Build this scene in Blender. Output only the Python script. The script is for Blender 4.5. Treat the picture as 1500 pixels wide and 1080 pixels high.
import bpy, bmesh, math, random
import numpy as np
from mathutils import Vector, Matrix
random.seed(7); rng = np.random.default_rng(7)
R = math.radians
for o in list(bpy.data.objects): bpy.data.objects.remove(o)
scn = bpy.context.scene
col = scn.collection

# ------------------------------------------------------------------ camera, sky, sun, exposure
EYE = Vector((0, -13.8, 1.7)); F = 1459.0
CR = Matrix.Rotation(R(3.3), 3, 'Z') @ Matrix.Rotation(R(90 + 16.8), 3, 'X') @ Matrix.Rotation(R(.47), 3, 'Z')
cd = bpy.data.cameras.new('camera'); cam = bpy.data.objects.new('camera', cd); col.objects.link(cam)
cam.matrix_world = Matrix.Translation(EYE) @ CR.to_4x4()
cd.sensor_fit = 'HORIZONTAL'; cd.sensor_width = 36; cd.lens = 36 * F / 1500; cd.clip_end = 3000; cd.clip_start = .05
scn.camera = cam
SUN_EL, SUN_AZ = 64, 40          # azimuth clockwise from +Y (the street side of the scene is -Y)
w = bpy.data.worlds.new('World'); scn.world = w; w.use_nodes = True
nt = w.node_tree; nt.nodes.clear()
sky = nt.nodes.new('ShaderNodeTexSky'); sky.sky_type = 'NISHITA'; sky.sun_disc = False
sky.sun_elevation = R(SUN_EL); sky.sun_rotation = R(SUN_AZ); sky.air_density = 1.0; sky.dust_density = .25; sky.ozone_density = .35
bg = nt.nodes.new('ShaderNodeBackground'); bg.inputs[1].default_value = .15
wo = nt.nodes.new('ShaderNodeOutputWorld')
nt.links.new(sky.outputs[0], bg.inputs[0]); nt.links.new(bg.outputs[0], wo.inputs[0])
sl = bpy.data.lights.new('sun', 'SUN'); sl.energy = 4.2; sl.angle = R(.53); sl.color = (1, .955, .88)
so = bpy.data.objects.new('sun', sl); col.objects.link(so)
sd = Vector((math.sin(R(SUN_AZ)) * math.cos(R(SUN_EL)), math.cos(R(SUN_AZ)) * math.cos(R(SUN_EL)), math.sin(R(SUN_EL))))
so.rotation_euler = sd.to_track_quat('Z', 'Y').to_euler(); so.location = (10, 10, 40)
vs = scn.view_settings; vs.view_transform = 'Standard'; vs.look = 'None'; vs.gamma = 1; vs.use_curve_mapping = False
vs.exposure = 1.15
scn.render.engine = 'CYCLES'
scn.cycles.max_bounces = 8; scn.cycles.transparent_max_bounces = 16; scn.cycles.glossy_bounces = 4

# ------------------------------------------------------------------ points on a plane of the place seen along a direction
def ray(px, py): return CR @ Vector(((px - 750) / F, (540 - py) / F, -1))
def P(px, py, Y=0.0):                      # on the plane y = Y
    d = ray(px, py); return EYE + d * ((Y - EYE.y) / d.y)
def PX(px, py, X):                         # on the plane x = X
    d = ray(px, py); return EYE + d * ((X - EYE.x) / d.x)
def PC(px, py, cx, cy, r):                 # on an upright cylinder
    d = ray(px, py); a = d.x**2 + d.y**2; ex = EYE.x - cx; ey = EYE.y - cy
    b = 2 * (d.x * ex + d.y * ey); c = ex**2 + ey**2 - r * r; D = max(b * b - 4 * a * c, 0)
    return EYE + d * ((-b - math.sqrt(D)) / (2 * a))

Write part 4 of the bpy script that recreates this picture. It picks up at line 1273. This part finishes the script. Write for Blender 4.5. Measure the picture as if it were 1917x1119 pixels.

-----

### Exercise directions
Set down every line of the listing above again, exactly as given.

### Exercise answer
Build this scene in Blender. Output only the Python script. The script is for Blender 4.5. Treat the picture as 1500 pixels wide and 1080 pixels high.
import bpy, bmesh, math, random
import numpy as np
from mathutils import Vector, Matrix
random.seed(7); rng = np.random.default_rng(7)
R = math.radians
for o in list(bpy.data.objects): bpy.data.objects.remove(o)
scn = bpy.context.scene
col = scn.collection

# ------------------------------------------------------------------ camera, sky, sun, exposure
EYE = Vector((0, -13.8, 1.7)); F = 1459.0
CR = Matrix.Rotation(R(3.3), 3, 'Z') @ Matrix.Rotation(R(90 + 16.8), 3, 'X') @ Matrix.Rotation(R(.47), 3, 'Z')
cd = bpy.data.cameras.new('camera'); cam = bpy.data.objects.new('camera', cd); col.objects.link(cam)
cam.matrix_world = Matrix.Translation(EYE) @ CR.to_4x4()
cd.sensor_fit = 'HORIZONTAL'; cd.sensor_width = 36; cd.lens = 36 * F / 1500; cd.clip_end = 3000; cd.clip_start = .05
scn.camera = cam
SUN_EL, SUN_AZ = 64, 40          # azimuth clockwise from +Y (the street side of the scene is -Y)
w = bpy.data.worlds.new('World'); scn.world = w; w.use_nodes = True
nt = w.node_tree; nt.nodes.clear()
sky = nt.nodes.new('ShaderNodeTexSky'); sky.sky_type = 'NISHITA'; sky.sun_disc = False
sky.sun_elevation = R(SUN_EL); sky.sun_rotation = R(SUN_AZ); sky.air_density = 1.0; sky.dust_density = .25; sky.ozone_density = .35
bg = nt.nodes.new('ShaderNodeBackground'); bg.inputs[1].default_value = .15
wo = nt.nodes.new('ShaderNodeOutputWorld')
nt.links.new(sky.outputs[0], bg.inputs[0]); nt.links.new(bg.outputs[0], wo.inputs[0])
sl = bpy.data.lights.new('sun', 'SUN'); sl.energy = 4.2; sl.angle = R(.53); sl.color = (1, .955, .88)
so = bpy.data.objects.new('sun', sl); col.objects.link(so)
sd = Vector((math.sin(R(SUN_AZ)) * math.cos(R(SUN_EL)), math.cos(R(SUN_AZ)) * math.cos(R(SUN_EL)), math.sin(R(SUN_EL))))
so.rotation_euler = sd.to_track_quat('Z', 'Y').to_euler(); so.location = (10, 10, 40)
vs = scn.view_settings; vs.view_transform = 'Standard'; vs.look = 'None'; vs.gamma = 1; vs.use_curve_mapping = False
vs.exposure = 1.15
scn.render.engine = 'CYCLES'
scn.cycles.max_bounces = 8; scn.cycles.transparent_max_bounces = 16; scn.cycles.glossy_bounces = 4

# ------------------------------------------------------------------ points on a plane of the place seen along a direction
def ray(px, py): return CR @ Vector(((px - 750) / F, (540 - py) / F, -1))
def P(px, py, Y=0.0):                      # on the plane y = Y
    d = ray(px, py); return EYE + d * ((Y - EYE.y) / d.y)
def PX(px, py, X):                         # on the plane x = X
    d = ray(px, py); return EYE + d * ((X - EYE.x) / d.x)
def PC(px, py, cx, cy, r):                 # on an upright cylinder
    d = ray(px, py); a = d.x**2 + d.y**2; ex = EYE.x - cx; ey = EYE.y - cy
    b = 2 * (d.x * ex + d.y * ey); c = ex**2 + ey**2 - r * r; D = max(b * b - 4 * a * c, 0)
    return EYE + d * ((-b - math.sqrt(D)) / (2 * a))

Write part 4 of the bpy script that recreates this picture. It picks up at line 1273. This part finishes the script. Write for Blender 4.5. Measure the picture as if it were 1917x1119 pixels.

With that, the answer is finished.